Na konferencji prasowej Mateusz Morawiecki został zapytany, czy decyzja o skierowaniu do Trybunału Konstytucyjnego wniosku o zbadanie zgodności konwencji stambulskiej z konstytucją była konsultowana i podejmowana w porozumieniu z ministrem sprawiedliwości Zbigniewem Ziobro. - Nasze dyskusje w tym zakresie wzbogacają zdecydowanie wnioski końcowe - odpowiedział szef rządu. Zaznaczył, że wniosek składa w imieniu Rady Ministrów.

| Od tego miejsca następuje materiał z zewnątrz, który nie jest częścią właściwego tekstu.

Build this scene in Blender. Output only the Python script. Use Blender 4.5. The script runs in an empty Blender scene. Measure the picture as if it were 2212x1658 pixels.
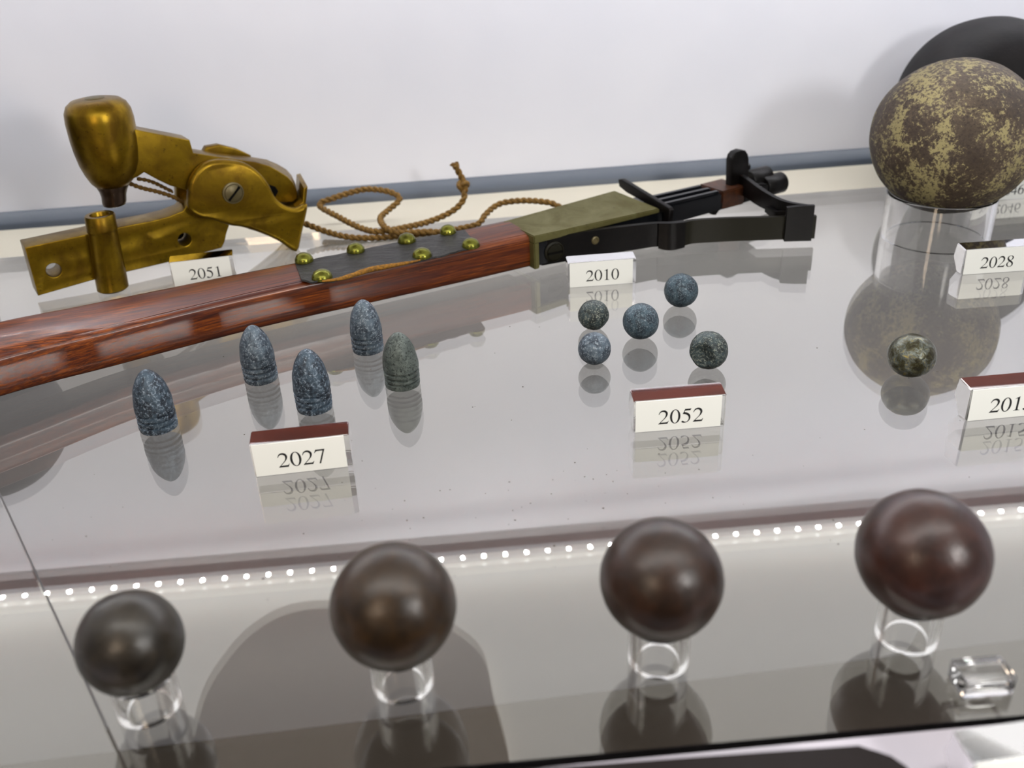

- Tym osobom, które w domenie publicznej ostatnio, i wcześniej, bo to przecież nie jest temat, który pojawił się znikąd, przedstawiały pewne wątpliwości dotyczące niektórych zapisów konwencji stambulskiej w szczególności, mogę tylko podziękować, że uwypuklają te wątpliwości - dodał premier.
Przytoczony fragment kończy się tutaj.